- WHAT NEEDS TO BE DONE -
Set down the data below from its first line to the line holding "rng = np.random.default_rng(7)", inclusive; omit all pictures.

··· MATERIAL ···

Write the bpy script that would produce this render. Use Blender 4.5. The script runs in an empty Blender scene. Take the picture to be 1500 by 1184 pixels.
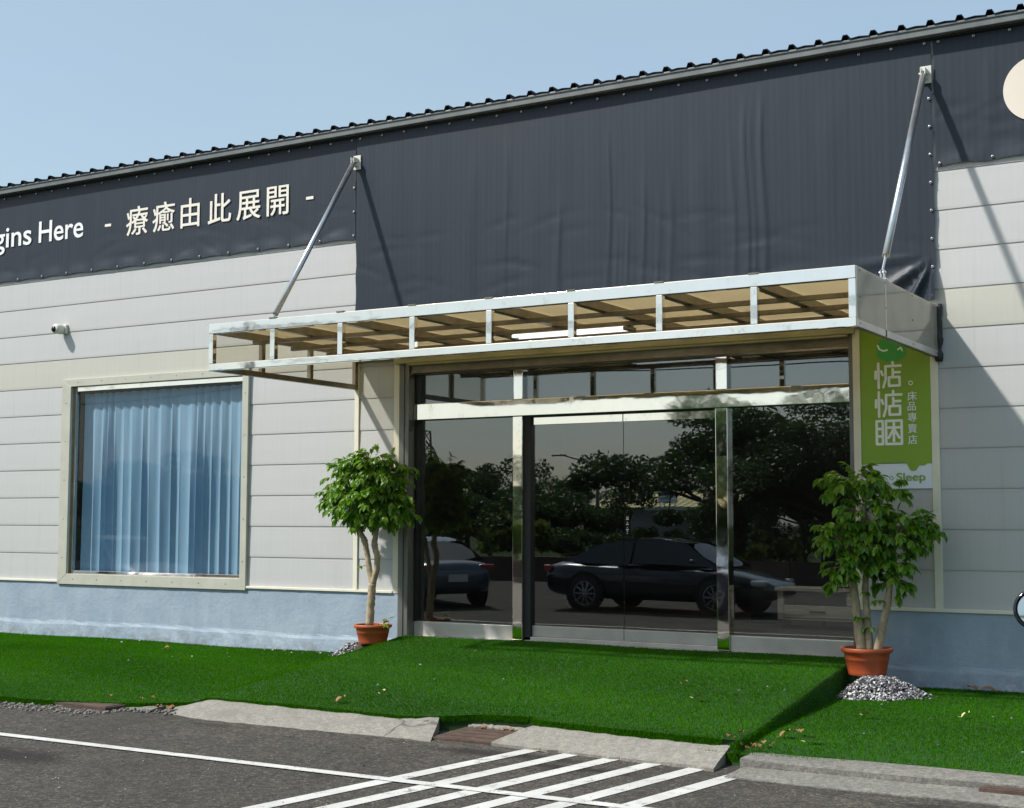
import bpy, bmesh, math, random
import numpy as np
from mathutils import Vector, Matrix, Euler
R = math.radians
scene = bpy.context.scene
COL = scene.collection
rnd = random.Random(7)
rng = np.random.default_rng(7)

# ------------------------------------------------------------------ camera
cam_data = bpy.data.cameras.new('camera')
cam = bpy.data.objects.new('camera', cam_data)
COL.objects.link(cam)
yaw, pitch, roll = R(-30.964), R(4.679), R(0.115)
fw = Vector((math.sin(yaw)*math.cos(pitch), math.cos(yaw)*math.cos(pitch), math.sin(pitch)))
rt = Vector((math.cos(yaw), -math.sin(yaw), 0))
up = rt.cross(fw)
rt, up = rt*math.cos(roll) + up*math.sin(roll), up*math.cos(roll) - rt*math.sin(roll)
cam.matrix_world = Matrix(((rt.x, up.x, -fw.x, 0), (rt.y, up.y, -fw.y, -13.443), (rt.z, up.z, -fw.z, 1.531), (0, 0, 0, 1)))
cam_data.sensor_width = 36
cam_data.lens = 2089.5/1500*36
cam_data.clip_start = 0.05
cam_data.clip_end = 3000
scene.camera = cam

# ------------------------------------------------------------------ world, sun, exposure
SUN_EL, SUN_AZ = R(47.5), R(226.4)          # azimuth clockwise from +Y
world = bpy.data.worlds.new('World'); scene.world = world
world.use_nodes = True
wn = world.node_tree
bg = wn.nodes['Background']
sky = wn.nodes.new('ShaderNodeTexSky')
sky.sky_type = 'NISHITA'; sky.sun_disc = False
sky.sun_elevation = SUN_EL; sky.sun_rotation = SUN_AZ
sky.altitude = 50; sky.air_density = 1.0; sky.dust_density = 2.0; sky.ozone_density = 1.0
hz = wn.nodes.new('ShaderNodeMix'); hz.data_type = 'RGBA'      # thin bright haze over the clear sky
hz.inputs[0].default_value = 0.55; hz.inputs[7].default_value = (2.45, 3.2, 3.5, 1)
htc = wn.nodes.new('ShaderNodeTexCoord'); hmp = wn.nodes.new('ShaderNodeMapping'); hmp.inputs['Scale'].default_value = (1.2, 1.2, 4.0)
hno = wn.nodes.new('ShaderNodeTexNoise'); hno.inputs['Scale'].default_value = 1.6; hno.inputs['Detail'].default_value = 5
hrg = wn.nodes.new('ShaderNodeMapRange'); hrg.inputs[1].default_value = 0.3; hrg.inputs[2].default_value = 0.7; hrg.inputs[3].default_value = 0.43; hrg.inputs[4].default_value = 0.70
wn.links.new(htc.outputs['Generated'], hmp.inputs[0]); wn.links.new(hmp.outputs[0], hno.inputs['Vector'])
wn.links.new(hno.outputs[0], hrg.inputs[0]); wn.links.new(hrg.outputs[0], hz.inputs[0])
wn.links.new(sky.outputs[0], hz.inputs[6]); wn.links.new(hz.outputs[2], bg.inputs[0])
bg.inputs[1].default_value = 0.13
sd = bpy.data.lights.new('sun', 'SUN'); sd.energy = 3.6; sd.angle = R(2.0); sd.color = (1.0, 0.965, 0.91)
sun = bpy.data.objects.new('sun', sd); COL.objects.link(sun)
sdir = Vector((math.sin(SUN_AZ)*math.cos(SUN_EL), math.cos(SUN_AZ)*math.cos(SUN_EL), math.sin(SUN_EL)))
sun.location = sdir*60
sun.rotation_euler = sdir.to_track_quat('Z', 'Y').to_euler()
vs = scene.view_settings
vs.view_transform = 'Standard'; vs.look = 'None'; vs.exposure = 0.6; vs.gamma = 1.0
try: scene.display_settings.display_device = 'sRGB'
except Exception: pass
scene.render.engine = 'CYCLES'
scene.cycles.max_bounces = 10
scene.cycles.transparent_max_bounces = 16
scene.cycles.glossy_bounces = 6
scene.cycles.sample_clamp_indirect = 6.0

# ------------------------------------------------------------------ materials
class NT:
    def __init__(s, name):
        s.m = bpy.data.materials.new(name); s.m.use_nodes = True
        s.t = s.m.node_tree; s.t.nodes.clear()
        s.out = s.n('ShaderNodeOutputMaterial')
    def n(s, typ, **kw):
        nd = s.t.nodes.new(typ)
        for k, v in kw.items(): setattr(nd, k, v)
        return nd
    def l(s, a, b): s.t.links.new(a, b)
    def coord(s, scale=(1, 1, 1), kind='Object', rot=(0, 0, 0)):
        tc = s.n('ShaderNodeTexCoord'); mp = s.n('ShaderNodeMapping')
        mp.inputs['Scale'].default_value = scale; mp.inputs['Rotation'].default_value = rot
        s.l(tc.outputs[kind], mp.inputs[0]); return mp.outputs[0]
    def noise(s, vec, scale=5, detail=4, rough=0.55, dist=0.0):
        nd = s.n('ShaderNodeTexNoise'); nd.inputs['Scale'].default_value = scale
        nd.inputs['Detail'].default_value = detail; nd.inputs['Roughness'].default_value = rough
        nd.inputs['Distortion'].default_value = dist
        s.l(vec, nd.inputs['Vector']); return nd.outputs[0]
    def ramp(s, fac, stops):
        nd = s.n('ShaderNodeValToRGB'); e = nd.color_ramp.elements
        while len(e) > 1: e.remove(e[-1])
        e[0].position = stops[0][0]; e[0].color = c4(stops[0][1])
        for p, c in stops[1:]:
            q = e.new(p); q.color = c4(c)
        s.l(fac, nd.inputs[0]); return nd.outputs[0]
    def mix(s, fac, a, b, mode='MIX'):
        nd = s.n('ShaderNodeMix', data_type='RGBA', blend_type=mode)
        if isinstance(fac, (int, float)): nd.inputs[0].default_value = fac
        else: s.l(fac, nd.inputs[0])
        for sock, v in ((nd.inputs[6], a), (nd.inputs[7], b)):
            if isinstance(v, tuple): sock.default_value = c4(v)
            else: s.l(v, sock)
        return nd.outputs[2]
    def math(s, op, a, b=None):
        nd = s.n('ShaderNodeMath', operation=op)
        for sock, v in ((nd.inputs[0], a), (nd.inputs[1], b)):
            if v is None: continue
            if isinstance(v, (int, float)): sock.default_value = v
            else: s.l(v, sock)
        return nd.outputs[0]
    def bump(s, h, strength=0.3, dist=0.01, normal=None):
        nd = s.n('ShaderNodeBump'); nd.inputs['Strength'].default_value = strength
        nd.inputs['Distance'].default_value = dist
        s.l(h, nd.inputs['Height'])
        if normal is not None: s.l(normal, nd.inputs['Normal'])
        return nd.outputs[0]
    def bsdf(s, col=None, rough=0.5, metal=0.0, spec=0.5, normal=None, coat=0.0, out=True):
        b = s.n('ShaderNodeBsdfPrincipled')
        def put(k, v):
            if v is None: return
            if isinstance(v, tuple): b.inputs[k].default_value = c4(v)
            elif isinstance(v, (int, float)): b.inputs[k].default_value = v
            else: s.l(v, b.inputs[k])
        put('Base Color', col); put('Roughness', rough); put('Metallic', metal)
        put('Specular IOR Level', spec); put('Coat Weight', coat); put('Normal', normal)
        if out: s.l(b.outputs[0], s.out.inputs[0])
        return b.outputs[0]
    def schlick(s, f0, nrm=None):
        g = s.n('ShaderNodeNewGeometry'); d = s.n('ShaderNodeVectorMath', operation='DOT_PRODUCT')
        s.l(g.outputs['Incoming'], d.inputs[0]); s.l(nrm if nrm is not None else g.outputs['Normal'], d.inputs[1])
        k = s.math('POWER', s.math('SUBTRACT', 1.0, s.math('ABSOLUTE', d.outputs['Value'])), 5.0)
        return s.math('ADD', f0, s.math('MULTIPLY', k, 1.0-f0))
    def mixsh(s, fac, a, b):
        nd = s.n('ShaderNodeMixShader')
        if isinstance(fac, (int, float)): nd.inputs[0].default_value = fac
        else: s.l(fac, nd.inputs[0])
        s.l(a, nd.inputs[1]); s.l(b, nd.inputs[2]); return nd.outputs[0]
def c4(c): return (c[0], c[1], c[2], 1.0) if len(c) == 3 else c
def mul(c, k): return tuple(x*k for x in c)

def pm(name, col, rough=0.5, metal=0.0, var=0.12, vs_=4.0, stretch=(1, 1, 1), bump=0.0, bs=60.0, bd=0.003, coat=0.0, spec=0.5, rvar=0.0):
    t = NT(name); v = t.coord(stretch)
    n1 = t.noise(v, vs_, 5, 0.6)
    c = t.ramp(n1, [(0.3, mul(col, 1-var)), (0.7, mul(col, 1+var))])
    nrm = None
    if bump: nrm = t.bump(t.noise(t.coord(), bs, 4, 0.6), bump, bd)
    r = rough
    if rvar:
        rr = t.ramp(t.noise(t.coord(), vs_*2.3, 4), [(0.3, (rough-rvar,)*3), (0.7, (rough+rvar,)*3)]); r = rr
    t.bsdf(c, r, metal, spec, nrm, coat)
    return t.m

def mat_siding(name, col):
    t = NT(name)
    streak = t.noise(t.coord((26, 1, 0.7)), 1.0, 5, 0.65)
    big = t.noise(t.coord((0.6, 1, 1.2)), 1.0, 3, 0.5)
    spots = t.noise(t.coord((5, 1, 5)), 3.0, 5, 0.6)
    c = t.ramp(streak, [(0.25, mul(col, 0.95)), (0.5, col), (0.78, mul(col, 1.03))])
    c = t.mix(t.math('MULTIPLY', big, 0.35), c, mul(col, 0.90))
    c = t.mix(t.ramp(spots, [(0.62, (0, 0, 0)), (0.80, (0.38,)*3)]), c, (0.34, 0.325, 0.28))
    run = t.noise(t.coord((11, 1, 0.45)), 1.0, 6, 0.72)
    c = t.mix(t.ramp(run, [(0.56, (0, 0, 0)), (0.72, (0.30,)*3)]), c, (0.33, 0.325, 0.30))
    # grime that gathers just below each panel joint (panels are 0.375 m high)
    sp = t.n('ShaderNodeSeparateXYZ'); t.l(t.coord(), sp.inputs[0])
    zz = t.math('FRACT', t.math('DIVIDE', t.math('SUBTRACT', sp.outputs[2], 0.709), 0.375))
    edge = t.ramp(zz, [(0.0, (0.55,)*3), (0.035, (0.10,)*3), (0.12, (0, 0, 0)), (0.86, (0, 0, 0)), (1.0, (0.25,)*3)])
    c = t.mix(t.math('MULTIPLY', edge, t.ramp(streak, [(0.3, (0.25,)*3), (0.7, (1, 1, 1))])), c, (0.30, 0.29, 0.26))
    fine = t.noise(t.coord((60, 1, 4)), 1.0, 3)
    wav = t.noise(t.coord((1.5, 1, 2.5)), 1.0, 2)
    nrm = t.bump(wav, 0.25, 0.012, t.bump(fine, 0.08, 0.002))
    t.bsdf(c, 0.42, 0.0, 0.4, nrm)
    return t.m

def mat_plinth():
    t = NT('painted_concrete')
    a = t.noise(t.coord((1, 1, 1)), 2.2, 6, 0.6)
    b = t.noise(t.coord((14, 1, 1.6)), 1.0, 5, 0.6)
    c = t.ramp(a, [(0.28, (0.225, 0.295, 0.365)), (0.5, (0.275, 0.345, 0.42)), (0.75, (0.32, 0.39, 0.455))])
    c = t.mix(t.ramp(b, [(0.55, (0, 0, 0)), (0.8, (0.4,)*3)]), c, (0.40, 0.44, 0.47))
    patch = t.noise(t.coord((2.2, 1, 3)), 2.0, 6, 0.7)
    sp = t.n('ShaderNodeSeparateXYZ'); t.l(t.coord(), sp.inputs[0])
    low = t.ramp(sp.outputs[2], [(0.0, (1, 1, 1)), (0.45, (0, 0, 0))])
    c = t.mix(t.math('MULTIPLY', t.ramp(patch, [(0.56, (0, 0, 0)), (0.66, (0.55,)*3)]), low), c, (0.47, 0.50, 0.52))
    c = t.mix(t.math('MULTIPLY', t.ramp(t.noise(t.coord((3, 1, 12)), 2.0, 5), [(0.5, (0, 0, 0)), (0.7, (0.6,)*3)]), t.ramp(sp.outputs[2], [(0.0, (1, 1, 1)), (0.07, (0, 0, 0))])), c, (0.10, 0.11, 0.10))
    splash = t.math('MULTIPLY', t.ramp(t.noise(t.coord((1, 1, 1)), 7, 6, 0.75), [(0.42, (0, 0, 0)), (0.62, (0.75,)*3)]), t.ramp(sp.outputs[2], [(0.0, (1, 1, 1)), (0.22, (0, 0, 0))]))
    c = t.mix(splash, c, (0.17, 0.18, 0.175))
    h = t.noise(t.coord(), 18, 6, 0.65)
    t.bsdf(c, 0.6, 0, 0.35, t.bump(h, 0.5, 0.012))
    return t.m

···

- FULL OUTPUT -
Write the bpy script that would produce this render. Use Blender 4.5. The script runs in an empty Blender scene. Take the picture to be 1500 by 1184 pixels.
import bpy, bmesh, math, random
import numpy as np
from mathutils import Vector, Matrix, Euler
R = math.radians
scene = bpy.context.scene
COL = scene.collection
rnd = random.Random(7)
rng = np.random.default_rng(7)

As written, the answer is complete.